## WHAT IS ASKED
Leaving out every picture, retype the lines below from the top through the one that contains "0.112), M['blackgloss'], t)".

-- SUPPLIED MATERIAL start --

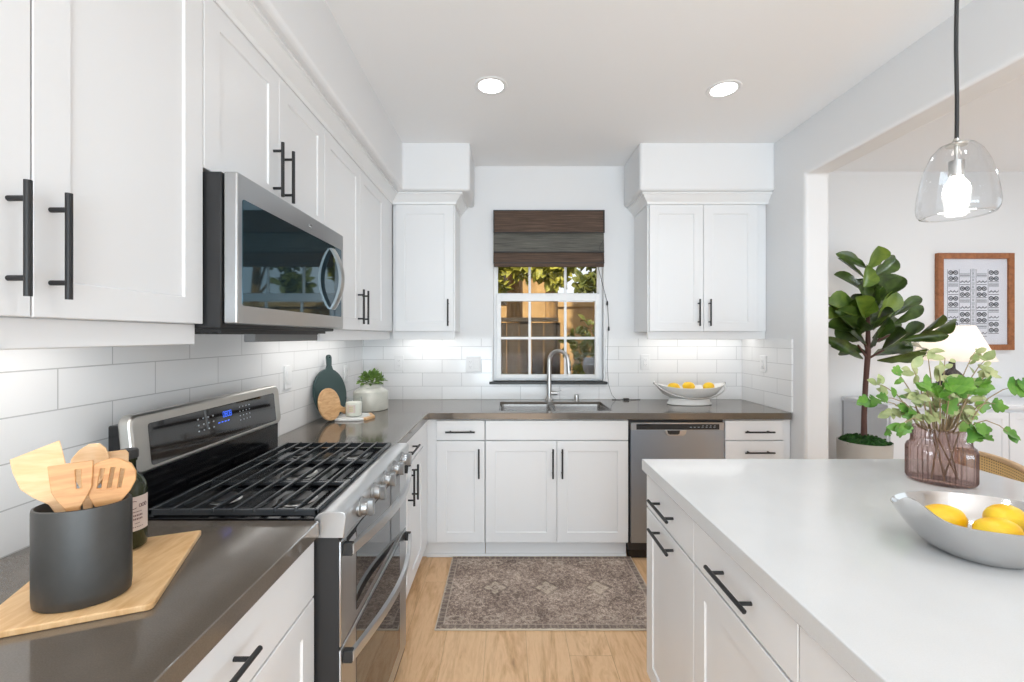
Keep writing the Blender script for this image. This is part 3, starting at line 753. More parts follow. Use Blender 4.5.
# ------------------------------------------------------------------ dishwasher
t = thing('dishwasher', 'stainless dishwasher between the sink cabinet and the drawer cabinet', 'dishwasher', (1.08, 3.1, 0))
DW0, DW1 = 0.782, 1.380
obj('tub', MB().box(DW0-0.006, DW1+0.002, BFY+0.022, BY-0.03, 0.06, BT-0.002), M['blackmat'], t)
dz = MB(); P = fr_back(BFY-0.003)
dz.prism(rrect(DW0+0.004, DW1-0.002, 0.115, 0.832, 0.004, 2), lambda a, b, h: P(a, b, h), -0.025, 0)
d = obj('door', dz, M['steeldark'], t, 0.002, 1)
cp = MB().prism([(DW0+0.004, 0.832), (DW1-0.002, 0.832), (DW1-0.002, 0.880), (DW0+0.004, 0.880)], lambda a, b, h: P(a, b, h), -0.024, -0.001)
c_ = obj('control_strip', cp, M['steel'], t, 0.001, 1)
obj('touch_panel', MB().box(0.822, 1.348, BFY-0.0055, BFY+0.001, 0.836, 0.871), M['blackmat'], c_, 0.001, 1, label='black touch panel')
tk = MB()
for i in range(7): tk.box(1.16+0.025*i, 1.172+0.025*i, BFY-0.0062, BFY-0.005, 0.850, 0.853)
for i in range(4): tk.box(1.24+0.025*i, 1.247+0.025*i, BFY-0.0062, BFY-0.005, 0.859, 0.862)
obj('key_marks', tk, M['keymark'], c_, smooth=0)
obj('status_strip', MB().box(0.83, 0.91, BFY-0.0062, BFY-0.005, 0.862, 0.868), M['blackgloss'], c_, smooth=0)
hp = MB().prism([(1.000, 0.834), (1.140, 0.834), (1.134, 0.810), (1.118, 0.796), (1.022, 0.796), (1.006, 0.810)], lambda a, b, h: P(a, b, h), -0.004, 0.008)
hh = obj('pocket_handle', hp, M['steel'], d, 0.003, 2)
obj('handle_recess', MB().prism([(1.014, 0.832), (1.096, 0.832), (1.092, 0.812), (1.082, 0.806), (1.030, 0.806), (1.02, 0.812)], lambda a, b, h: P(a, b, h), 0.006, 0.0092), M['blackmat'], hh)
obj('toe_panel', MB().box(DW0, DW1, BFY+0.04, BFY+0.06, 0, 0.112), M['blackgloss'], t)

# ------------------------------------------------------------------ sink and faucet
t = thing('sink', 'undermount stainless double-bowl sink below the window', 'sink', (0.32, 3.06, 0.70))
def bowl_mesh(x0, x1, y0, y1, z0, z1):
    mb = MB(); th = 0.0012
    rs = []
    for (i, z) in ((-0.008, z1), (0.0, z1), (0.002, z1-0.02), (0.012, z0+0.02), (0.03, z0)):
        rs.append([(a, b, z) for a, b in rrect(x0+i, x1-i, y0+i, y1-i, 0.022, 4)])
    return mb.rings(rs, cap0=False, cap1=True)
zt = CT-0.019
for x0, x1 in ((SX0+0.0085, 0.312), (0.334, SX1-0.0085)):
    b = obj('basin', bowl_mesh(x0, x1, SY0+0.0085, SY1-0.0085, 0.70, zt), M['sinksteel'], t, smooth=60)
    obj('drain', MB().lathe([(0.04, 0.7005), (0.042, 0.703), (0.03, 0.7035), (0.02, 0.701)], ((x0+x1)/2, 3.07, 0), 20), M['chrome'], b)
obj('divider', MB().box(0.306, 0.340, SY0+0.004, SY1-0.004, zt-0.020, zt-0.003), M['sinksteel'], t, 0.003, 2)
fx, fy = 0.318, 3.318
t = thing('faucet', 'brushed steel gooseneck kitchen faucet behind the sink', 'faucet', (fx, fy, CT))
obj('base', MB().lathe([(0.029, CT), (0.029, CT+0.008), (0.024, CT+0.014), (0.022, CT+0.03)], (fx, fy, 0), 24), M['nickel'], t)
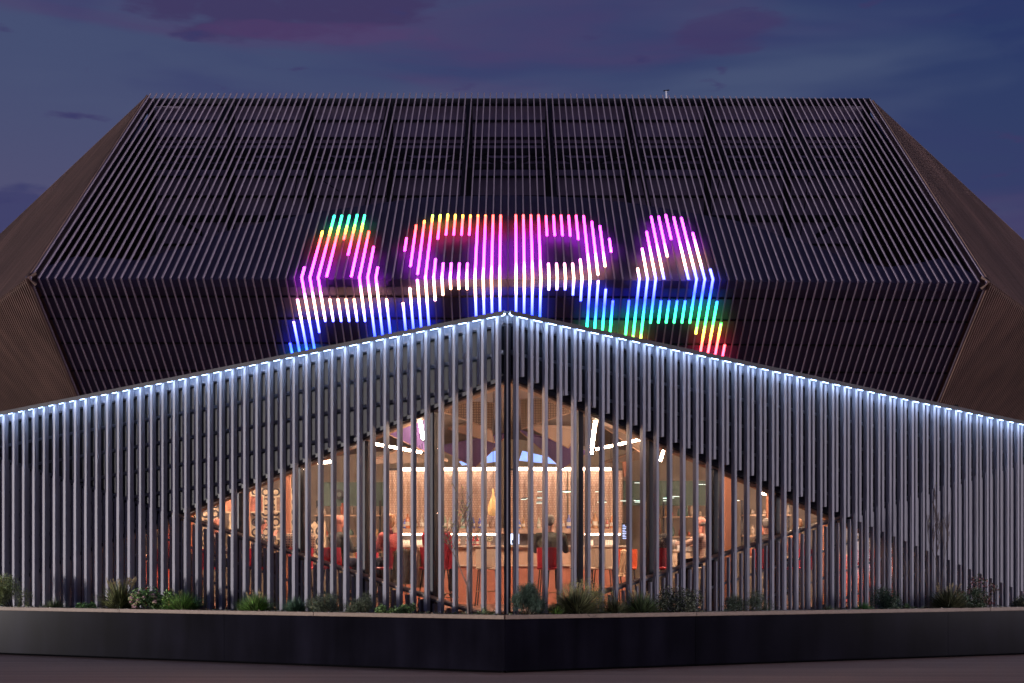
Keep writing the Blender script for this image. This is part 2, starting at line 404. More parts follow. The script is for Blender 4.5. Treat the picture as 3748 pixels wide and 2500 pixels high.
# ------------------------------------------------------------------ the sign of coloured light strips
STOPS = [(770, (.01, .20, .60)), (797, (.01, .45, .30)), (838, (.03, .70, .06)), (852, (1, .45, .03)), (868, (1, .05, .03)), (900, (1, .035, .06)), (932, (.95, .03, .45)), (960, (.75, .035, 1)), (1055, (.80, .05, 1)),
         (1082, (1, .30, .60)), (1102, (1, .42, .20)), (1142, (.85, .42, .34)), (1168, (.09, .10, 1)), (1245, (.015, .03, 1)), (1285, (.01, .08, .75)), (1312, (.01, .55, .25)), (1370, (.03, .70, .06)),
         (1400, (1, .5, .04)), (1425, (1, .06, .03)), (1500, (1, .025, .10))]
def ucol(px, py):
    u = py+.13*(px-1200)
    if u <= STOPS[0][0]: return STOPS[0][1]
    for (a, ca), (b, cb) in zip(STOPS, STOPS[1:]):
        if u <= b: t = (u-a)/(b-a); return tuple(x+(y-x)*t for x, y in zip(ca, cb))
    return STOPS[-1][1]
B = 9999
WY = 1016.5
def zl(y): return 700+y/2.351
LIT = {
 'B_left': {-1: [(212, B)], -2: [(212, B)], -3: [(212, B)], -4: [(212, B)], -5: [(212, 380), (625, 840)], -6: [(212, 380), (625, 838)], -7: [(208, 380), (625, 838)],
            -8: [(205, 380), (625, 888)], -9: [(210, 415), (588, 935)], -10: [(212, B)], -11: [(260, 718), (758, B)], -12: [(298, 650), (830, B)], -13: [(408, 515), (958, B)]},
 'A_left': {-15: [(925, B)], -16: [(660, B)], -17: [(483, B)], -18: [(352, 1115)], -19: [(212, 738), (925, 1115)], -20: [(208, 552), (925, 1115)], -21: [(215, 418), (925, 1115)],
            -22: [(215, 738), (925, 1115)], -23: [(215, 1115)], -24: [(352, 1210)], -25: [(660, B)], -26: [(928, B)], -27: [(1120, B)], -28: [(1305, B)]},
 'B_right': {1: [(210, B)], 2: [(210, B)], 3: [(210, B)], 4: [(210, B)], 5: [(218, 385), (628, 845)], 6: [(215, 385), (628, 843)], 7: [(213, 385), (628, 843)],
             8: [(215, 388), (628, 888)], 9: [(215, 418), (592, 938)], 10: [(218, B)], 11: [(268, 722), (768, B)], 12: [(305, 652), (840, B)], 13: [(415, 525), (940, B)]},
 'A_right': {15: [(937, B)], 16: [(670, B)], 17: [(498, B)], 18: [(355, 1130)], 19: [(225, 743), (940, 1128)], 20: [(225, 567), (940, 1128)], 21: [(210, 417), (940, 1128)],
             22: [(230, 743), (940, 1128)], 23: [(235, 1130)], 24: [(365, 1222)], 25: [(677, B)], 26: [(945, B)], 27: [(1132, B)], 28: [(1320, B)]}}
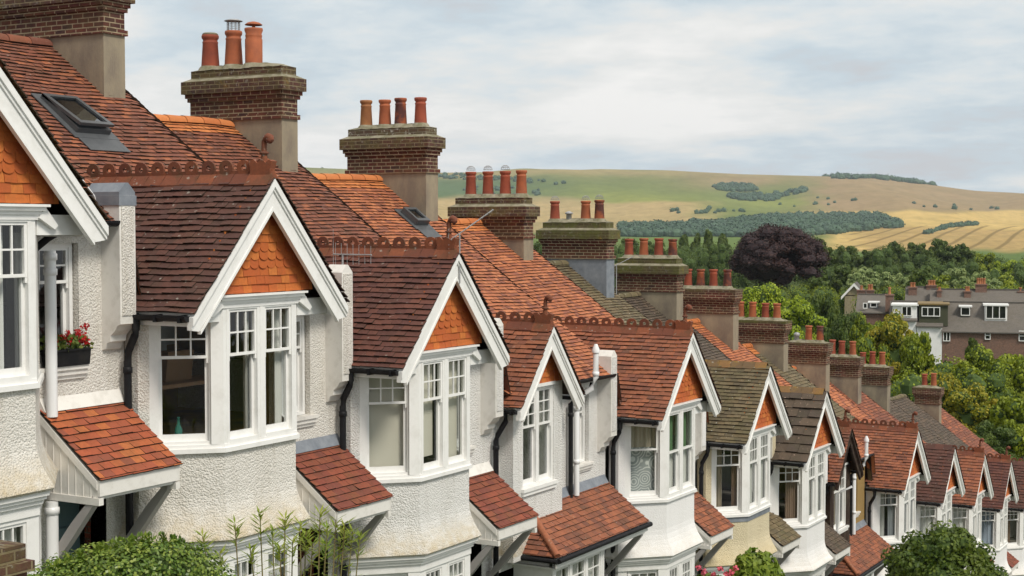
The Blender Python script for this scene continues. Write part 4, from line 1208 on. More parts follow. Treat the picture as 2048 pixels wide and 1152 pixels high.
# chimneys: (house index, far face y, band z, width, pots)
O_, R_, B_, K_ = POT
def stack(n, *a, **k): return chimney(H[n], GH, HT[n][0], HT[n][1], *a, **k)
stack(0, 12.75, 3.95, 2.1, [(.2, .55, 'roll', R_), (.5, .55, 'roll', O_), (.8, .55, 'roll', R_)], 'std')
stack(1, 17.22, 2.95, 2.3, [(.15, .55, 'roll', O_), (.38, .55, 'roll', R_), (.62, .55, 'roll', O_), (.85, .55, 'roll', R_)], 'std')
stack(2, 21.50, 1.93, 2.13, [(.14, .62, 'stone', R_), (.40, .66, 'cowl', O_), (.62, .68, 'banded', O_)], 'std', fat=1.25)
stack(3, 26.15, 1.12, 1.98, [(.17, .57, 'roll', B_), (.41, .56, 'roll', O_), (.61, .58, 'roll', K_), (.86, .57, 'roll', R_)], 'std', cap='white')
stack(4, 30.20, -.25, 1.86, [(.17, .57, 'wire', R_), (.42, .57, 'wire', R_), (.67, .57, 'wire', R_), (.90, .58, 'roll', O_)], 'std')
stack(5, 34.45, -.80, 1.86, [(.14, .50, 'wire', R_), (.36, .3, 'short', METAL), (.62, .50, 'wire', O_), (.83, .52, 'wire', K_)], 'lead', cap='moss')
stack(6, 38.85, -1.80, 1.85, [(.15, .50, 'roll', R_), (.40, .52, 'roll', O_), (.65, .52, 'roll', R_), (.88, .50, 'roll', K_)], 'std', cap='moss')
stack(7, 43.1, -2.62, 1.75, [(.10, .55, 'roll', R_), (.34, .55, 'roll', K_), (.58, .55, 'roll', R_), (.84, .55, 'roll', K_)], 'small')
stack(8, 47.6, -3.82, 1.60, [(.0, .55, 'roll', O_), (.27, .55, 'roll', O_), (.55, .52, 'roll', R_), (.80, .52, 'roll', O_)], 'small', cap='moss')
stack(9, 52.0, -4.85, 1.48, [(.22, .3, 'cowlbox', METAL), (.52, .55, 'roll', O_), (.80, .55, 'roll', K_)], 'small')
stack(10, 55.85, -5.65, 1.13, [(.05, .58, 'roll', R_), (.38, .55, 'roll', R_), (.75, .55, 'roll', O_)], 'small')
stack(11, 59.8, -6.34, 1.13, [(.05, .50, 'roll', R_), (.40, .55, 'roll', R_), (.75, .55, 'roll', O_)], 'small')
stack(13, 68.1, -7.95, 1.10, [(.35, .55, 'roll', R_), (.72, .60, 'roll', O_)], 'small')

# roof windows
def roof_window(n, Xa, Xb, Ya, Yb, openang, label):
    hy, hz = HT[n]
    mb = MB(); root = H[n]
    sl = math.hypot(1, SL); e1 = Vector((1, 0, -SL)) / sl; nn = Vector((SL, 0, 1)) / sl
    Z = lambda X, Y: main_ridge(n) - SL * (X - XR)
    O = Vector((Xa + D0, Ya - hy, Z(Xa, Ya) - hz)) + nn * .03; w_ = Yb - Ya; h_ = (Xb - Xa) * sl
    def bx(m, a0, a1, b0, b1, c0, c1, rot=None, mi=0):
        vs = []
        for (a, b, cc) in ((a0, b0, c0), (a1, b0, c0), (a1, b1, c0), (a0, b1, c0), (a0, b0, c1), (a1, b0, c1), (a1, b1, c1), (a0, b1, c1)):
            if rot:
                hc, ang = rot; da = a - hc; a_ = hc + da * math.cos(ang) - cc * math.sin(ang) * 0; c_ = cc + da * math.sin(ang); a = a_; cc = c_
            p = O + e1 * a + Vector((0, 1, 0)) * b + nn * cc; vs.append(p)
        m.add(vs, [(0, 3, 2, 1), (4, 5, 6, 7), (0, 1, 5, 4), (1, 2, 6, 5), (2, 3, 7, 6), (3, 0, 4, 7)], mi)
    bx(mb, -.1, h_ + .12, -.1, w_ + .1, 0, .015, mi=1)                       # flashing apron
    bx(mb, h_ + .12, h_ + .42, -.05, w_ + .08, .0, .012, mi=1)
    for q in ((0, h_, 0, .06), (0, h_, w_ - .06, w_), (0, .06, .06, w_ - .06), (h_ - .06, h_, .06, w_ - .06)):
        bx(mb, *q, .015, .09, mi=0)
    fr = mb.build('roof_window', [m_paint('grey window casing', (.07, .075, .08), .4, .1), m_stain('dark flashing', (.06, .065, .07), (.09, .095, .10), 5, .5, .1)], root, GH)
    mb = MB(); rot = (h_ * .5, openang)
    for q in ((0, h_, .0, .07), (0, h_, w_ - .07, w_), (0, .07, .07, w_ - .07), (h_ - .08, h_, .07, w_ - .07)):
        bx(mb, *q, .092, .14, rot)
    bx(mb, .05, h_ - .05, .05, w_ - .05, .10, .112, rot, 1)
    mb.build('casement', [m_paint('grey window casing', (.05, .05, .055), .4, .1), m_glass('roof glass', 2.0, (.25, .28, .3))], fr)
roof_window(1, -16.6, -15.9, 15.3, 15.95, R(6), '')
roof_window(3, -17.02, -16.66, 25.05, 25.5, 0, '')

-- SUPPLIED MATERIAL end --

## FULL ANSWER
Keep writing the Blender script for this image. This is part 3, starting at line 753. More parts follow. Use Blender 4.5.
# ------------------------------------------------------------------ dishwasher
t = thing('dishwasher', 'stainless dishwasher between the sink cabinet and the drawer cabinet', 'dishwasher', (1.08, 3.1, 0))
DW0, DW1 = 0.782, 1.380
obj('tub', MB().box(DW0-0.006, DW1+0.002, BFY+0.022, BY-0.03, 0.06, BT-0.002), M['blackmat'], t)
dz = MB(); P = fr_back(BFY-0.003)
dz.prism(rrect(DW0+0.004, DW1-0.002, 0.115, 0.832, 0.004, 2), lambda a, b, h: P(a, b, h), -0.025, 0)
d = obj('door', dz, M['steeldark'], t, 0.002, 1)
cp = MB().prism([(DW0+0.004, 0.832), (DW1-0.002, 0.832), (DW1-0.002, 0.880), (DW0+0.004, 0.880)], lambda a, b, h: P(a, b, h), -0.024, -0.001)
c_ = obj('control_strip', cp, M['steel'], t, 0.001, 1)
obj('touch_panel', MB().box(0.822, 1.348, BFY-0.0055, BFY+0.001, 0.836, 0.871), M['blackmat'], c_, 0.001, 1, label='black touch panel')
tk = MB()
for i in range(7): tk.box(1.16+0.025*i, 1.172+0.025*i, BFY-0.0062, BFY-0.005, 0.850, 0.853)
for i in range(4): tk.box(1.24+0.025*i, 1.247+0.025*i, BFY-0.0062, BFY-0.005, 0.859, 0.862)
obj('key_marks', tk, M['keymark'], c_, smooth=0)
obj('status_strip', MB().box(0.83, 0.91, BFY-0.0062, BFY-0.005, 0.862, 0.868), M['blackgloss'], c_, smooth=0)
hp = MB().prism([(1.000, 0.834), (1.140, 0.834), (1.134, 0.810), (1.118, 0.796), (1.022, 0.796), (1.006, 0.810)], lambda a, b, h: P(a, b, h), -0.004, 0.008)
hh = obj('pocket_handle', hp, M['steel'], d, 0.003, 2)
obj('handle_recess', MB().prism([(1.014, 0.832), (1.096, 0.832), (1.092, 0.812), (1.082, 0.806), (1.030, 0.806), (1.02, 0.812)], lambda a, b, h: P(a, b, h), 0.006, 0.0092), M['blackmat'], hh)
obj('toe_panel', MB().box(DW0, DW1, BFY+0.04, BFY+0.06, 0, 0.112), M['blackgloss'], t)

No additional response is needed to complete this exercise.